- Set problem: How does the data below read from its first line through the line containing "COL=scene.collection"? Print those lines exactly.
[start]
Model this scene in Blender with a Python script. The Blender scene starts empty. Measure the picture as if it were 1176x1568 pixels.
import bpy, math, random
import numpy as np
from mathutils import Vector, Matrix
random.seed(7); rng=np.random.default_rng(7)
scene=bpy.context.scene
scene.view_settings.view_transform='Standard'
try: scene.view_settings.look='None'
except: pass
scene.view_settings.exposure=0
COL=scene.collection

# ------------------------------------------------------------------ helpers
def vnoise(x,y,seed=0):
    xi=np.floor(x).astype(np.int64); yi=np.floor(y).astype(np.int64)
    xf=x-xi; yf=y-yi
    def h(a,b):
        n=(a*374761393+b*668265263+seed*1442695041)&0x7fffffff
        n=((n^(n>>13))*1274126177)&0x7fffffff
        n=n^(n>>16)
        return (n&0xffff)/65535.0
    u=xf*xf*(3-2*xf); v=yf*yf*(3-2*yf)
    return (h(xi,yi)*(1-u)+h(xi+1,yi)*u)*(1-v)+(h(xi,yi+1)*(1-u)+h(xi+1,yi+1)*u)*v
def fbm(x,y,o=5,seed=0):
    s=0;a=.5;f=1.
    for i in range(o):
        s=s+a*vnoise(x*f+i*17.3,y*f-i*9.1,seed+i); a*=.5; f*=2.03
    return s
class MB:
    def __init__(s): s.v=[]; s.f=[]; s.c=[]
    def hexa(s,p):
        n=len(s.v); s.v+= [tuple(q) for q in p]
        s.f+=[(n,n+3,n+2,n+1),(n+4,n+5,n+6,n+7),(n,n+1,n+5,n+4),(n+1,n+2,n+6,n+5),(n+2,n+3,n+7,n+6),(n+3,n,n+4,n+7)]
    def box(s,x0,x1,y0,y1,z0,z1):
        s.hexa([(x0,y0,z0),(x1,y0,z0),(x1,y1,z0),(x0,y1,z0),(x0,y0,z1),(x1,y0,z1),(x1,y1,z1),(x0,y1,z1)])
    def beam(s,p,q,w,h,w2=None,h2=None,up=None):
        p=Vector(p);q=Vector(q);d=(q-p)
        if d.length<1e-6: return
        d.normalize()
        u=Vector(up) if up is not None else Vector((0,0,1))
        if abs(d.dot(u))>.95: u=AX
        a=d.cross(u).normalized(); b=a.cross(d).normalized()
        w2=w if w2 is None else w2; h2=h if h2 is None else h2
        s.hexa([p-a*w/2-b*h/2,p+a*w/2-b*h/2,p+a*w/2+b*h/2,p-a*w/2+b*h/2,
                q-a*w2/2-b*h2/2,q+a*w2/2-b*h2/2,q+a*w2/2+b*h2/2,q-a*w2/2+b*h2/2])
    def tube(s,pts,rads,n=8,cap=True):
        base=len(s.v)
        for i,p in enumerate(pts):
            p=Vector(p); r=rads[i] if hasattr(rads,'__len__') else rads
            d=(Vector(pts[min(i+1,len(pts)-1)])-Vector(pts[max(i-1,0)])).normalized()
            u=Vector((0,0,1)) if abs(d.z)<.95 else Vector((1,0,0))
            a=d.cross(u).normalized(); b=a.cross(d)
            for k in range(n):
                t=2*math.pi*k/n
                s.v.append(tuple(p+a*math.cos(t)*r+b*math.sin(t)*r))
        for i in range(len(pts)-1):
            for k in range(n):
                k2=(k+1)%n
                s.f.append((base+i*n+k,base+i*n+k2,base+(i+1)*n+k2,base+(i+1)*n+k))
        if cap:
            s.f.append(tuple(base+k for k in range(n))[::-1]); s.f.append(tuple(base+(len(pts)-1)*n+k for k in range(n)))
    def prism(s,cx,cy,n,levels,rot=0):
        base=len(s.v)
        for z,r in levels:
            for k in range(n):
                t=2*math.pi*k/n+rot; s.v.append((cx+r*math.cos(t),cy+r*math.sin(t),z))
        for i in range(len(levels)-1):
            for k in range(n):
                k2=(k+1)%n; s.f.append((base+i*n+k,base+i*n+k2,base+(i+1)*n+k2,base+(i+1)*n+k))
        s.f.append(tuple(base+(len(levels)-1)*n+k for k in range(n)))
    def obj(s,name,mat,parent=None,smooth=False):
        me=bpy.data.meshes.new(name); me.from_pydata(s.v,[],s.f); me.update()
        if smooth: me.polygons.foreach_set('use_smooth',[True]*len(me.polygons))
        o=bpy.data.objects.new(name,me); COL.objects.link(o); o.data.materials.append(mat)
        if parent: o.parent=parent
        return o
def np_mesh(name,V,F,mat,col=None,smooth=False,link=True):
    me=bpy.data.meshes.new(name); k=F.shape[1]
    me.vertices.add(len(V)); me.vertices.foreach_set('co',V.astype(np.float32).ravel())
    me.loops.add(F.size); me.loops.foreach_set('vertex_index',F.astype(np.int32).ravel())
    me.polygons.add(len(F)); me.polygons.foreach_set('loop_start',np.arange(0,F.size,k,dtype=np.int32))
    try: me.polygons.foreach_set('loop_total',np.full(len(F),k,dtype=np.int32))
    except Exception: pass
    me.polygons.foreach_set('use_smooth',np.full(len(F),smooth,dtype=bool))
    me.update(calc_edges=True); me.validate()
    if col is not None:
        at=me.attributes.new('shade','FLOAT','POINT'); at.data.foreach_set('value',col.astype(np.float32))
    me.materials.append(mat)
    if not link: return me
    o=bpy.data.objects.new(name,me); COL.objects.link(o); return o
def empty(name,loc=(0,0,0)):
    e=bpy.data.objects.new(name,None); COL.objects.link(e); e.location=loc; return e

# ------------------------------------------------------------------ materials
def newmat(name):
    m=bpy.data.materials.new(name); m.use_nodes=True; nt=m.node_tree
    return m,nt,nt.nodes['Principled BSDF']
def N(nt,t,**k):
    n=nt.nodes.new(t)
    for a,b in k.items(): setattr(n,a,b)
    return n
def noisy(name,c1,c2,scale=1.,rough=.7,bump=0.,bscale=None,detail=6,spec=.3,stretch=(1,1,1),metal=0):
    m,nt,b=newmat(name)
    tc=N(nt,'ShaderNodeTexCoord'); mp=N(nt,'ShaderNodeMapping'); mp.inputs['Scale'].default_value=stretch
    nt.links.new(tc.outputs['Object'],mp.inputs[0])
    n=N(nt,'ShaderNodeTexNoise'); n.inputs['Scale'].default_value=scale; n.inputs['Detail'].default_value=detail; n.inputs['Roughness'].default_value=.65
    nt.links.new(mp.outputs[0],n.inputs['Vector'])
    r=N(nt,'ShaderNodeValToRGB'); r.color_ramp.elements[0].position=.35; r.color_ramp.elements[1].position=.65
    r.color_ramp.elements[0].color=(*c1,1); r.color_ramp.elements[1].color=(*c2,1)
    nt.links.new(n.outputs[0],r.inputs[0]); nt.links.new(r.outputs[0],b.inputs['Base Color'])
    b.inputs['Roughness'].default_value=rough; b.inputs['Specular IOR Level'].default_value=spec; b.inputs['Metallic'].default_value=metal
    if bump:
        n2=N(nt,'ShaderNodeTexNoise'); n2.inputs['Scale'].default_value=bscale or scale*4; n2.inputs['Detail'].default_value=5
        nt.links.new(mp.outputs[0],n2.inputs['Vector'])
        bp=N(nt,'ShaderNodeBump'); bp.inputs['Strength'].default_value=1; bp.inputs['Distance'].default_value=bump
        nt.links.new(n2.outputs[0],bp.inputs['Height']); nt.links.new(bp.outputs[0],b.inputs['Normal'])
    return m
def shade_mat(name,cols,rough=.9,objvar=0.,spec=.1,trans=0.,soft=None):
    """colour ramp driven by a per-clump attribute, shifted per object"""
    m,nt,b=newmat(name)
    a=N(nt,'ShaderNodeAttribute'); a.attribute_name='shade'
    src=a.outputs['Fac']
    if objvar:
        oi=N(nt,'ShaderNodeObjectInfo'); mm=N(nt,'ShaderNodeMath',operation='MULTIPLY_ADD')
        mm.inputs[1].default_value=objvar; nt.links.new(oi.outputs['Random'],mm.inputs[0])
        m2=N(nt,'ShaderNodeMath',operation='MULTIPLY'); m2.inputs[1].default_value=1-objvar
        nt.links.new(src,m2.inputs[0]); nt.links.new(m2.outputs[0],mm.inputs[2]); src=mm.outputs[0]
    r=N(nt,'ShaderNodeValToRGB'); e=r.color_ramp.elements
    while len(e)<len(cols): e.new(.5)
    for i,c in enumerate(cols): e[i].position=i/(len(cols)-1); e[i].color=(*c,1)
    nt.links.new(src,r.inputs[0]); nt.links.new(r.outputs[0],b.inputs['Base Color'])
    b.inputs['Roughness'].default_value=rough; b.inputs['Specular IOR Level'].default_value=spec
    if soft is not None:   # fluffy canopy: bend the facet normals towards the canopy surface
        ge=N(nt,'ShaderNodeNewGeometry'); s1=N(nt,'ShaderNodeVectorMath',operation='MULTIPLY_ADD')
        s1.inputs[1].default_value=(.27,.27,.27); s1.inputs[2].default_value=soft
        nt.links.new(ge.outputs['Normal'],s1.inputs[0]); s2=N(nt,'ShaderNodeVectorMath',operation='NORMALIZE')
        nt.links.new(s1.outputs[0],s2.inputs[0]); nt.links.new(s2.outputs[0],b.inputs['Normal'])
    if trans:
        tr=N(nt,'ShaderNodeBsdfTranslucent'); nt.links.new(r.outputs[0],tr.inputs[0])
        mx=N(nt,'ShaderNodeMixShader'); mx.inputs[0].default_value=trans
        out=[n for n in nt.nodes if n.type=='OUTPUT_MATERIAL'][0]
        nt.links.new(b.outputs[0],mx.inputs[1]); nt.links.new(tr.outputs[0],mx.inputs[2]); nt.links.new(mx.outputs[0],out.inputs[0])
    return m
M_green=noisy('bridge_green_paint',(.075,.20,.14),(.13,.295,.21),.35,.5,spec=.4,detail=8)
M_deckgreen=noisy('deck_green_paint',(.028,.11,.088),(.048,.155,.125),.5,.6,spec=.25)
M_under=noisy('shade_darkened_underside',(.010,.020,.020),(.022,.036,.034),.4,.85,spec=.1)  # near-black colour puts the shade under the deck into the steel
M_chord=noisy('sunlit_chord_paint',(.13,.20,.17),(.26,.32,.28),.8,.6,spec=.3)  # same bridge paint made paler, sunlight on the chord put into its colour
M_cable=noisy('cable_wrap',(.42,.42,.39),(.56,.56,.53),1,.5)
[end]
- The response:
Model this scene in Blender with a Python script. The Blender scene starts empty. Measure the picture as if it were 1176x1568 pixels.
import bpy, math, random
import numpy as np
from mathutils import Vector, Matrix
random.seed(7); rng=np.random.default_rng(7)
scene=bpy.context.scene
scene.view_settings.view_transform='Standard'
try: scene.view_settings.look='None'
except: pass
scene.view_settings.exposure=0
COL=scene.collection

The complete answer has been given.